Activating Lattice Oxygen via Proton-Decoupled Electron Transfer in Iron Chromium Phosphate for Efficient (Sea)Water Oxidation

Abstract

Given the escalating freshwater scarcity crisis, seawater oxidation has emerged as a promising approach to advancing sustainable hydrogen production; however, its practical feasibility is severely hindered by pervasive chloride-induced corrosion. In this study, we develop an efficient FeCr-phosphate (FeCrPi) as an electrocatalyst by a simple solvothermal strategy, which exhibits superior oxygen evolution reaction (OER) activity in both alkaline freshwater and seawater.

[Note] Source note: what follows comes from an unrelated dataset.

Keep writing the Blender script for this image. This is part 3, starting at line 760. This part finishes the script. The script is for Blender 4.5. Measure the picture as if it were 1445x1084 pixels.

The rational design of FeCrPi affords a dual advantage: phosphate groups promote the lattice oxygen mechanism (LOM), while in-situ generated CrO42- species during seawater oxidation adsorb onto the electrode surface, creating a protective layer that mitigates chloride corrosion, suppresses chlorine evolution reaction (CER), and enhances OER selectivity. As a result, FeCrPi demonstrates excellent OER activity in alkaline freshwater and alkaline real seawater, achieving a high current density of 0.5 A cm-2 at 280 and 340 mV, respectively, and also maintaining an impressive stability over 100 h at a high applied potential of 2 V in alkaline real seawater. This work establishes a viable phosphate-engineering strategy for fabricating a highly efficient chloride-resistive electrocatalyst with OER selectivity, which enables LOM-assisted seawater oxidation.